* **What is asked**
Copy each line exactly.
-- -- --
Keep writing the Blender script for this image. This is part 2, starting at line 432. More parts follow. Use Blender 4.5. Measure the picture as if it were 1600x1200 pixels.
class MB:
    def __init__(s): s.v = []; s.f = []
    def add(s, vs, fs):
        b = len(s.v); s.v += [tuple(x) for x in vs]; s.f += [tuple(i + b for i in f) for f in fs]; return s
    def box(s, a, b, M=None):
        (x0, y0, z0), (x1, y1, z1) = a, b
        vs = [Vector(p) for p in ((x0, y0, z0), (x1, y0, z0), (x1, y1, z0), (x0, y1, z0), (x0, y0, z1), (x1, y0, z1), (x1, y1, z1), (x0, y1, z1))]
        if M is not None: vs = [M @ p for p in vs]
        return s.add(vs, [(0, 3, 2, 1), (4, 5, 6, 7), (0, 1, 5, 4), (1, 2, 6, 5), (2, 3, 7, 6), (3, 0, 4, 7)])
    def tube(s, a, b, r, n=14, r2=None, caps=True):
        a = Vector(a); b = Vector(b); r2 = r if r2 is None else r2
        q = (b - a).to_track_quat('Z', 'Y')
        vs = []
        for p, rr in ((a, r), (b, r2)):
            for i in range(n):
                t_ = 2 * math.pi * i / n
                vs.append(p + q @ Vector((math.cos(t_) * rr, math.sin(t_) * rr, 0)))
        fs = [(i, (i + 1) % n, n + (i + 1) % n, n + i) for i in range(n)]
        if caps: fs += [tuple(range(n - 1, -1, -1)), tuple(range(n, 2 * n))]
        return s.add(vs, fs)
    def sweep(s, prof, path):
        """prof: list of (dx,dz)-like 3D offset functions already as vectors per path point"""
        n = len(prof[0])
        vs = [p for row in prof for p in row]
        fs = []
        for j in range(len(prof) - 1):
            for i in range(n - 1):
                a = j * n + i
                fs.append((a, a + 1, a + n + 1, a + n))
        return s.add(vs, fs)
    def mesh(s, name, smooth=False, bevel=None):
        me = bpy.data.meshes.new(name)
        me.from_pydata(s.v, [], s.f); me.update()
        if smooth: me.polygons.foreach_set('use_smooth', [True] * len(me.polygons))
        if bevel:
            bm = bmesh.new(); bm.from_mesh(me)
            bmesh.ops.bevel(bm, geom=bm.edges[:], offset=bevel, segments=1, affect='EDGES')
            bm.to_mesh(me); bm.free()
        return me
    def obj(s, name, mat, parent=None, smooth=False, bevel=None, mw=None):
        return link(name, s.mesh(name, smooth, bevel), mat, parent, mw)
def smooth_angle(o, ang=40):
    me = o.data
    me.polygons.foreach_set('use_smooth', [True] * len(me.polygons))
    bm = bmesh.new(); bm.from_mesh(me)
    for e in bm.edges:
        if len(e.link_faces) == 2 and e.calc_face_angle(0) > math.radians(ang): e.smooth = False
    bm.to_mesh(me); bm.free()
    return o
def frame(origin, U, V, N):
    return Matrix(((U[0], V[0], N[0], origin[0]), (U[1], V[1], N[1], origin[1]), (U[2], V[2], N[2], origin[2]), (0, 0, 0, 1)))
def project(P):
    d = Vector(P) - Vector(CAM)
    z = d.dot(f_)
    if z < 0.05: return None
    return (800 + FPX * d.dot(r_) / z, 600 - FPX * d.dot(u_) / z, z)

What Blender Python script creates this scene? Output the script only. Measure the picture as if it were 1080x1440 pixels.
-- -- --
* **Exercise output**
Keep writing the Blender script for this image. This is part 2, starting at line 432. More parts follow. Use Blender 4.5. Measure the picture as if it were 1600x1200 pixels.
class MB:
    def __init__(s): s.v = []; s.f = []
    def add(s, vs, fs):
        b = len(s.v); s.v += [tuple(x) for x in vs]; s.f += [tuple(i + b for i in f) for f in fs]; return s
    def box(s, a, b, M=None):
        (x0, y0, z0), (x1, y1, z1) = a, b
        vs = [Vector(p) for p in ((x0, y0, z0), (x1, y0, z0), (x1, y1, z0), (x0, y1, z0), (x0, y0, z1), (x1, y0, z1), (x1, y1, z1), (x0, y1, z1))]
        if M is not None: vs = [M @ p for p in vs]
        return s.add(vs, [(0, 3, 2, 1), (4, 5, 6, 7), (0, 1, 5, 4), (1, 2, 6, 5), (2, 3, 7, 6), (3, 0, 4, 7)])
    def tube(s, a, b, r, n=14, r2=None, caps=True):
        a = Vector(a); b = Vector(b); r2 = r if r2 is None else r2
        q = (b - a).to_track_quat('Z', 'Y')
        vs = []
        for p, rr in ((a, r), (b, r2)):
            for i in range(n):
                t_ = 2 * math.pi * i / n
                vs.append(p + q @ Vector((math.cos(t_) * rr, math.sin(t_) * rr, 0)))
        fs = [(i, (i + 1) % n, n + (i + 1) % n, n + i) for i in range(n)]
        if caps: fs += [tuple(range(n - 1, -1, -1)), tuple(range(n, 2 * n))]
        return s.add(vs, fs)
    def sweep(s, prof, path):
        """prof: list of (dx,dz)-like 3D offset functions already as vectors per path point"""
        n = len(prof[0])
        vs = [p for row in prof for p in row]
        fs = []
        for j in range(len(prof) - 1):
            for i in range(n - 1):
                a = j * n + i
                fs.append((a, a + 1, a + n + 1, a + n))
        return s.add(vs, fs)
    def mesh(s, name, smooth=False, bevel=None):
        me = bpy.data.meshes.new(name)
        me.from_pydata(s.v, [], s.f); me.update()
        if smooth: me.polygons.foreach_set('use_smooth', [True] * len(me.polygons))
        if bevel:
            bm = bmesh.new(); bm.from_mesh(me)
            bmesh.ops.bevel(bm, geom=bm.edges[:], offset=bevel, segments=1, affect='EDGES')
            bm.to_mesh(me); bm.free()
        return me
    def obj(s, name, mat, parent=None, smooth=False, bevel=None, mw=None):
        return link(name, s.mesh(name, smooth, bevel), mat, parent, mw)
def smooth_angle(o, ang=40):
    me = o.data
    me.polygons.foreach_set('use_smooth', [True] * len(me.polygons))
    bm = bmesh.new(); bm.from_mesh(me)
    for e in bm.edges:
        if len(e.link_faces) == 2 and e.calc_face_angle(0) > math.radians(ang): e.smooth = False
    bm.to_mesh(me); bm.free()
    return o
def frame(origin, U, V, N):
    return Matrix(((U[0], V[0], N[0], origin[0]), (U[1], V[1], N[1], origin[1]), (U[2], V[2], N[2], origin[2]), (0, 0, 0, 1)))
def project(P):
    d = Vector(P) - Vector(CAM)
    z = d.dot(f_)
    if z < 0.05: return None
    return (800 + FPX * d.dot(r_) / z, 600 - FPX * d.dot(u_) / z, z)

What Blender Python script creates this scene? Output the script only. Measure the picture as if it were 1080x1440 pixels.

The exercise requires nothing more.